Find every line with the word "Write". Copy those lines.

* Begin *

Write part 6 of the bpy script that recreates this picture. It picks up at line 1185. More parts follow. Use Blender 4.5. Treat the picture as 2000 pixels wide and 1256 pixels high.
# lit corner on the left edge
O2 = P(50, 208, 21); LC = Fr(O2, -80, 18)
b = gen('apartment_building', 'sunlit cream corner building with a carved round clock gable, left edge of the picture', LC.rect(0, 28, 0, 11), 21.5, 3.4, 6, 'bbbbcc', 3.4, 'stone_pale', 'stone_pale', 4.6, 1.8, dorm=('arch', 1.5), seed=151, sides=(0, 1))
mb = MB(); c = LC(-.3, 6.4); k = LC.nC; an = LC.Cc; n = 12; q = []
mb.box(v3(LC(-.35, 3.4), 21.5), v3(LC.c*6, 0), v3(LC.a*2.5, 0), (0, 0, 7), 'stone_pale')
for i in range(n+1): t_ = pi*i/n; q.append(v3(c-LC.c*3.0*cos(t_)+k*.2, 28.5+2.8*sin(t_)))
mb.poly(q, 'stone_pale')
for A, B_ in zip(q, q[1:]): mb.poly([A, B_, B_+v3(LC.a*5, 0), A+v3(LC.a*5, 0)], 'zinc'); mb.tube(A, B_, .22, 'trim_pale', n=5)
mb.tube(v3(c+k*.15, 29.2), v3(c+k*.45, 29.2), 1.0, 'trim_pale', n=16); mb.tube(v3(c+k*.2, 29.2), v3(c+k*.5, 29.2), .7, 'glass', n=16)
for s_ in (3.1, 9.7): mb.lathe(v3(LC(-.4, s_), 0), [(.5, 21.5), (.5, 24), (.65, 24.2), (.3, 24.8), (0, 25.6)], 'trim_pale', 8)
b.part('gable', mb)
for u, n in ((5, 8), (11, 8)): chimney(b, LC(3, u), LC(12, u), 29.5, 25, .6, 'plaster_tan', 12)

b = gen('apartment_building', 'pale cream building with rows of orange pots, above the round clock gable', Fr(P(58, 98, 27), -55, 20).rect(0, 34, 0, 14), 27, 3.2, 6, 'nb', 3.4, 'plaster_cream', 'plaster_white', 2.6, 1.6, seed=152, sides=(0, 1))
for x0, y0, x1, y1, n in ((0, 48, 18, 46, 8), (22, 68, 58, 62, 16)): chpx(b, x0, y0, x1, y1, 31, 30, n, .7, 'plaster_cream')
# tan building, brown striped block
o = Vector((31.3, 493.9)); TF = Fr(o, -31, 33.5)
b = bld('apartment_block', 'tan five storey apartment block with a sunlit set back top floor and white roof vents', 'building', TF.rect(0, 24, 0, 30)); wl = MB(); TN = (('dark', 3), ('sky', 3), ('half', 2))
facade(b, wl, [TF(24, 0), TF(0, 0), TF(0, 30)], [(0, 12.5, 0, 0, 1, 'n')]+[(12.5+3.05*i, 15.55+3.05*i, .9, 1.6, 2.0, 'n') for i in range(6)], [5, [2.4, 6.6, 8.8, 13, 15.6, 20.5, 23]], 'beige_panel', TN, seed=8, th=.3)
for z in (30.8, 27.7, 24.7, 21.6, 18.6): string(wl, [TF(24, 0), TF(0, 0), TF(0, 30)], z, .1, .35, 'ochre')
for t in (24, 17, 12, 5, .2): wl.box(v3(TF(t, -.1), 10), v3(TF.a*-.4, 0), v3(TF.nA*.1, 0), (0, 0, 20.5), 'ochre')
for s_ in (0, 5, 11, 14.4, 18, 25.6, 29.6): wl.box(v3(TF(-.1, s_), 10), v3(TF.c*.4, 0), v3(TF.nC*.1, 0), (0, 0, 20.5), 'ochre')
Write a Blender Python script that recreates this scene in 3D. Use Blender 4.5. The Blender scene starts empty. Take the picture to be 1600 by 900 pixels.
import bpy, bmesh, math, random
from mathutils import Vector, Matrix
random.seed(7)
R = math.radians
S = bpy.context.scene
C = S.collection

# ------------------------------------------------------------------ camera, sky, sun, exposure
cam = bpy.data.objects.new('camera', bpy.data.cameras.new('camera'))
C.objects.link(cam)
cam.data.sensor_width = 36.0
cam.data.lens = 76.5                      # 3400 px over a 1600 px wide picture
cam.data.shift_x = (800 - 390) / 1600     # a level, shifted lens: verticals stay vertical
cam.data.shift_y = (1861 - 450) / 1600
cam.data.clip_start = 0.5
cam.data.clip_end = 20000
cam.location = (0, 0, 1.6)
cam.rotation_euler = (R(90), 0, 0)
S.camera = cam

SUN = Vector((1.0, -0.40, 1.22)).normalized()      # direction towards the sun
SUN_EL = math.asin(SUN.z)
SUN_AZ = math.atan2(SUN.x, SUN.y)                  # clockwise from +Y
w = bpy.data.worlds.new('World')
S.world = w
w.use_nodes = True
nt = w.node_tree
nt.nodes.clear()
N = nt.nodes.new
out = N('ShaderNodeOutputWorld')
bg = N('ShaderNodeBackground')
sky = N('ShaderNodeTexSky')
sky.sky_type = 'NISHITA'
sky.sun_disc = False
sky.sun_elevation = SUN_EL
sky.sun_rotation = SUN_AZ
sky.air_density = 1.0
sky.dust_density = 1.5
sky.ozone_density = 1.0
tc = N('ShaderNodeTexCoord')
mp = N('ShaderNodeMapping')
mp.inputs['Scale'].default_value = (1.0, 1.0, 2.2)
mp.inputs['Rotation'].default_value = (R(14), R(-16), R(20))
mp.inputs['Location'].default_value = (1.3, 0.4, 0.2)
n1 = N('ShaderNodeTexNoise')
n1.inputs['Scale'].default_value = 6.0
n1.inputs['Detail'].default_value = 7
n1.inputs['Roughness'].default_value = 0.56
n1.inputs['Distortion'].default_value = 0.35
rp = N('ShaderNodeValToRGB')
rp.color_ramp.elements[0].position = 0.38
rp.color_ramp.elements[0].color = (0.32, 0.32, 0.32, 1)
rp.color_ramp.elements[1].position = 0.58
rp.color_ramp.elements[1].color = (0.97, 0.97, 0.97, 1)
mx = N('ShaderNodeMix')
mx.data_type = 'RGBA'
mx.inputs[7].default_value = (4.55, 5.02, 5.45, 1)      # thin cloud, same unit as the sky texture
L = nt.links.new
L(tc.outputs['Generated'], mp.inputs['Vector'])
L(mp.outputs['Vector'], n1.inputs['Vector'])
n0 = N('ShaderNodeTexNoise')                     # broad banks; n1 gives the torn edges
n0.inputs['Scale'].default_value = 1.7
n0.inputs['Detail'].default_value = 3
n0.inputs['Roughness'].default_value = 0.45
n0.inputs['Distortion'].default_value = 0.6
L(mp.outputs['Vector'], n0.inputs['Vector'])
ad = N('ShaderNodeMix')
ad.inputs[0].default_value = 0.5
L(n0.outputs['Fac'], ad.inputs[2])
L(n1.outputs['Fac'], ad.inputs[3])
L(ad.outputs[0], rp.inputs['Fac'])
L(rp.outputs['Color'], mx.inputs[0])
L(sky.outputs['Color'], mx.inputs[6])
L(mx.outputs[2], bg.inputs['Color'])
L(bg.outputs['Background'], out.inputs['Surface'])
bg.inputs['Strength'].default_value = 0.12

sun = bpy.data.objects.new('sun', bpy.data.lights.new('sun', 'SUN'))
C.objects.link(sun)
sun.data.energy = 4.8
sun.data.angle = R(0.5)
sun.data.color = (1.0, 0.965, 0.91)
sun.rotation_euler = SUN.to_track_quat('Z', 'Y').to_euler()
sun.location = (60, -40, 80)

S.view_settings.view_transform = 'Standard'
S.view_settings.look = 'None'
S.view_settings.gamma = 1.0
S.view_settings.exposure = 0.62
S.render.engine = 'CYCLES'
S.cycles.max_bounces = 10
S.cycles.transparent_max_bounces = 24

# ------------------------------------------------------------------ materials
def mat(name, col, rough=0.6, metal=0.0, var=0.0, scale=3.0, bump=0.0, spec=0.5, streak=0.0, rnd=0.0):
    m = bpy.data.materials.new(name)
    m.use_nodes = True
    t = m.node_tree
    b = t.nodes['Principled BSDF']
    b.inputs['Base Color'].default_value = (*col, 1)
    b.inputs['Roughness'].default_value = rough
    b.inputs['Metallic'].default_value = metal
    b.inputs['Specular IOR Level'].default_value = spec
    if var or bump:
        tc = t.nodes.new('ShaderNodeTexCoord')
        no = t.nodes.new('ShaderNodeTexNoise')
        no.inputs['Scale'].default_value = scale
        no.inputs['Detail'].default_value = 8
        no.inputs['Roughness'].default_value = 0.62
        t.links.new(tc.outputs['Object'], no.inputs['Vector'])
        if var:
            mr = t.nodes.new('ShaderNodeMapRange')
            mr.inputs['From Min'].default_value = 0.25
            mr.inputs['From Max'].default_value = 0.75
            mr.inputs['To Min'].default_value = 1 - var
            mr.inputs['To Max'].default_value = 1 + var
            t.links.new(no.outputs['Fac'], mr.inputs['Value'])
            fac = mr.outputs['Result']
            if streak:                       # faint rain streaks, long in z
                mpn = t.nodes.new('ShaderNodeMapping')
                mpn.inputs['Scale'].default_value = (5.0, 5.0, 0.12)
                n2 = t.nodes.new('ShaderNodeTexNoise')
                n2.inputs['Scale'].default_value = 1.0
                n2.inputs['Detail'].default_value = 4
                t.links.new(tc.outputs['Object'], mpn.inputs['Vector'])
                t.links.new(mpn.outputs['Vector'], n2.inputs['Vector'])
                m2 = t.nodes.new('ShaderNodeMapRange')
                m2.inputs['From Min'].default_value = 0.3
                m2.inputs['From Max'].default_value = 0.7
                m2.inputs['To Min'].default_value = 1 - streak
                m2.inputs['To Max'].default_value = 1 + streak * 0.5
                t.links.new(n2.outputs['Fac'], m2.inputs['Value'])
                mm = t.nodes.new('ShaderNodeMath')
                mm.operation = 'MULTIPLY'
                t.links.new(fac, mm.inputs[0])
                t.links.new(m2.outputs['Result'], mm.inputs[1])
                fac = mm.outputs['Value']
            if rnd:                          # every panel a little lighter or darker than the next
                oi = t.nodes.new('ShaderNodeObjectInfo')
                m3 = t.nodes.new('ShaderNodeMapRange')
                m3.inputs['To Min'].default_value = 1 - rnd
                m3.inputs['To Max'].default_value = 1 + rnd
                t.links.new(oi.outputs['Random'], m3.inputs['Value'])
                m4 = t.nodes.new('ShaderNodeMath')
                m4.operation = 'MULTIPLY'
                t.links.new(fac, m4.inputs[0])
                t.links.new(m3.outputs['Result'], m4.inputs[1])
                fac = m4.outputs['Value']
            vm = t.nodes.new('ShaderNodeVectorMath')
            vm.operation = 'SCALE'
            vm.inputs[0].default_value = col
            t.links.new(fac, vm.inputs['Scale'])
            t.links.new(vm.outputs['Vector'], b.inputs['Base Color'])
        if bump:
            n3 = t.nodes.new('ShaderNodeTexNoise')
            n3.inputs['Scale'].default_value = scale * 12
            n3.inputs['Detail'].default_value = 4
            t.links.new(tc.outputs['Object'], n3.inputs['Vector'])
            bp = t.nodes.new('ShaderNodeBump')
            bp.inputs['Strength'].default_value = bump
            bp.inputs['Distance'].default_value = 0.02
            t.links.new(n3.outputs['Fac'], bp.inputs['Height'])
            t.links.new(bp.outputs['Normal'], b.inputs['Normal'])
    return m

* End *

▸ **Task result**:
Write part 6 of the bpy script that recreates this picture. It picks up at line 1185. More parts follow. Use Blender 4.5. Treat the picture as 2000 pixels wide and 1256 pixels high.
Write a Blender Python script that recreates this scene in 3D. Use Blender 4.5. The Blender scene starts empty. Take the picture to be 1600 by 900 pixels.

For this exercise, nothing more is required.